The regime now has sharp teeth and contravention of the Act is a criminal offence punishable by an unlimited fine, and the ICO itself has the power to levy fines of up to £500,000 for those who misuse personal information.

The ICO recently decided to reinvestigate Google in relation to information gathered from private wireless networks during the company’s controversial Street View project.

This may not seem immediately relevant to your company but may well be as it is a sign of the increased profile of the Data Protection regime and the appetite of the ICO to enforce UK Data Protection Legislation more vigorously.

The ICO was acting in response to concerns that the Street View technology was grabbing personal information from unsecured wireless networks but the essence of the investigation and, indeed, the ICO’s function is the protection of personal information relating to UK  individuals.

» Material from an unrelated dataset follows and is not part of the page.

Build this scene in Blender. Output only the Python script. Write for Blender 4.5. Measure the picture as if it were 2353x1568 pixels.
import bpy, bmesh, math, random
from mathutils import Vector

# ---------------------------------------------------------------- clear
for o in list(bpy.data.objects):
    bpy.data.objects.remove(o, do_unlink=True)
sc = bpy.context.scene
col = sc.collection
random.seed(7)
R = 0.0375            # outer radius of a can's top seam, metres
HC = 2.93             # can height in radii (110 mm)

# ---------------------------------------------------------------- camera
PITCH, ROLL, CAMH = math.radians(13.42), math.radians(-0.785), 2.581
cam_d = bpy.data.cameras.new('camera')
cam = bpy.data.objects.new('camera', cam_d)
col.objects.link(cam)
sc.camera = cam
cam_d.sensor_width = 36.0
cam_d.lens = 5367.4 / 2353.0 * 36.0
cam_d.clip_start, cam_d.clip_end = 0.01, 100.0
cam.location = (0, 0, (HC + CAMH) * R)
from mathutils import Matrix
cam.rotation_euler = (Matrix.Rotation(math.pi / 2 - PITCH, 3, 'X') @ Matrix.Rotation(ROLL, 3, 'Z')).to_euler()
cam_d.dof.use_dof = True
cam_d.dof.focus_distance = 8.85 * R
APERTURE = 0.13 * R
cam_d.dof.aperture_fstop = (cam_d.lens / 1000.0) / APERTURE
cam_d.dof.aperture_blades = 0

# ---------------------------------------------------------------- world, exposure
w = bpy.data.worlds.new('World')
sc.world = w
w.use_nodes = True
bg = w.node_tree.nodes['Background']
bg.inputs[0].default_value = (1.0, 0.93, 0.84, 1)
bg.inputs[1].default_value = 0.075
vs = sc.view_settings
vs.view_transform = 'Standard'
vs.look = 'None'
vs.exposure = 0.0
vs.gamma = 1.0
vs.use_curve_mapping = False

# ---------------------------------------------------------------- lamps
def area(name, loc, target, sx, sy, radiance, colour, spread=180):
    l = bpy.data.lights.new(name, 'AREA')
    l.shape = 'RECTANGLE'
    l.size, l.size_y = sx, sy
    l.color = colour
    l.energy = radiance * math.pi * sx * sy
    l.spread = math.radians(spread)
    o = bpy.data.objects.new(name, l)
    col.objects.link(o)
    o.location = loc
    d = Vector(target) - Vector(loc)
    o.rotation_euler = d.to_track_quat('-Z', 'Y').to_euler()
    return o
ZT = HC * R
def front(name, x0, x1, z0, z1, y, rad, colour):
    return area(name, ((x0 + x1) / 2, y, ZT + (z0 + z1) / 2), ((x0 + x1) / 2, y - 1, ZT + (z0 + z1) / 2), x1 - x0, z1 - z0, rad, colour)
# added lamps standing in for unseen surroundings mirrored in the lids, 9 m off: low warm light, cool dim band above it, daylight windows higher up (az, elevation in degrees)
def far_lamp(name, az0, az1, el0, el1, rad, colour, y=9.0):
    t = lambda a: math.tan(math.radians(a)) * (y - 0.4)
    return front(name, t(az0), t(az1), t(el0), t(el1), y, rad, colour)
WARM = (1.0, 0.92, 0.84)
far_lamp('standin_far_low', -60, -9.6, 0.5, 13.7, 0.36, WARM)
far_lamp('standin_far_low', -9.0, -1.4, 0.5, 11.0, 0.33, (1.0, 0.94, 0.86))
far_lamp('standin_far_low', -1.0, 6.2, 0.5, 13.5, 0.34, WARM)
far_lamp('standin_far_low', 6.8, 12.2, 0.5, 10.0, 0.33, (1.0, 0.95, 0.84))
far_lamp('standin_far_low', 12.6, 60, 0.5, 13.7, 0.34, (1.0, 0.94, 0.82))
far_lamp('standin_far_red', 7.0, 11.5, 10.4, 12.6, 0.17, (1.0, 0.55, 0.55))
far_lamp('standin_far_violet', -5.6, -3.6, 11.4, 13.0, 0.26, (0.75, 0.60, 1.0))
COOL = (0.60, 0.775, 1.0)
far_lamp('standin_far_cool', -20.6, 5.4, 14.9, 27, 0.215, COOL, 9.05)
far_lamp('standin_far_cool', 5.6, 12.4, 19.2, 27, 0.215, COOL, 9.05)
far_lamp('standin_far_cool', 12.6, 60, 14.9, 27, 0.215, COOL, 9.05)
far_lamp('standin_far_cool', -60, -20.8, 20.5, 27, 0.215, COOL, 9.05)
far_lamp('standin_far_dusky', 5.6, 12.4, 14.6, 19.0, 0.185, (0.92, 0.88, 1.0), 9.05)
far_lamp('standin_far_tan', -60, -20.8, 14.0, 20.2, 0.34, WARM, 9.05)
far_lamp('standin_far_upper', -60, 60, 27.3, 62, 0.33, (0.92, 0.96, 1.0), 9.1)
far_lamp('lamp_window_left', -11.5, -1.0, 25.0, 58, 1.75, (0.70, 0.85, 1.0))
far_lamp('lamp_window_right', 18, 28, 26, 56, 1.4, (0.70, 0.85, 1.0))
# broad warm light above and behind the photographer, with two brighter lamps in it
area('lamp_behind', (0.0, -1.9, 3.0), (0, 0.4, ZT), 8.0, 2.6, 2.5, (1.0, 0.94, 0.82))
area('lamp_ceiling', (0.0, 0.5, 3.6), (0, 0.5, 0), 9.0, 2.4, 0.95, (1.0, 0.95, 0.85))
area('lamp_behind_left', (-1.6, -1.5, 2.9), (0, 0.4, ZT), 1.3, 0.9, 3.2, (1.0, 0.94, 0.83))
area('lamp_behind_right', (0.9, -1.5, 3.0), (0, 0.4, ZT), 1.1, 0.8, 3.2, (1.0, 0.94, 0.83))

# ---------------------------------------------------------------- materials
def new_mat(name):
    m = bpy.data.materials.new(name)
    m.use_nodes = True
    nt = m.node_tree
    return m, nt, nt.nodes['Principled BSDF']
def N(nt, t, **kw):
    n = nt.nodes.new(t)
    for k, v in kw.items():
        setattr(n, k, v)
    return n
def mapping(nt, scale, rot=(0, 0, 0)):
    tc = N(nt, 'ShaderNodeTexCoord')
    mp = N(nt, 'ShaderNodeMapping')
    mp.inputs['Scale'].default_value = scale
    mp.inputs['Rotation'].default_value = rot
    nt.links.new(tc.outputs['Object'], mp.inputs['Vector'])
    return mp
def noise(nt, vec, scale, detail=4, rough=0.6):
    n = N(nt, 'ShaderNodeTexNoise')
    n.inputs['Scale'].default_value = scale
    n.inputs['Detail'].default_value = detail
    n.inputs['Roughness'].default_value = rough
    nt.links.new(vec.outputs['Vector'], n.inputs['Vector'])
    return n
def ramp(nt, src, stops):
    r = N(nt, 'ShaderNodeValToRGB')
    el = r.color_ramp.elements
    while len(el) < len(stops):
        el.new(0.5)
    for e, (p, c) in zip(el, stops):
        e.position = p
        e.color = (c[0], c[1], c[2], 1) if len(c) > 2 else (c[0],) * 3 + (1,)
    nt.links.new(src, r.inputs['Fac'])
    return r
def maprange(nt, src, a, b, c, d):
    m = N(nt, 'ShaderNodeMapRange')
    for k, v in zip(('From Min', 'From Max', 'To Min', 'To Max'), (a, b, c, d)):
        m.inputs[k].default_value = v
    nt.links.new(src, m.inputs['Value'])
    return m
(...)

One of the main concerns underpinning the UK Data Protection regime and associated legislation is that individuals should be made aware of any intended use of their personal data before such data is collected.

This may be relevant to various aspects of internal corporate life, notably the right to collect personal data and track personal behaviour of employees and the use that will be made of such data.

In relation to online activity, it is fundamental that there be a well-drafted privacy policy which informs website visitors what use will be made of personal information that is collected.

Such policies should cover issues such as any export of such data outside of the EU/EEA and sharing information with affiliated companies or an acquiror.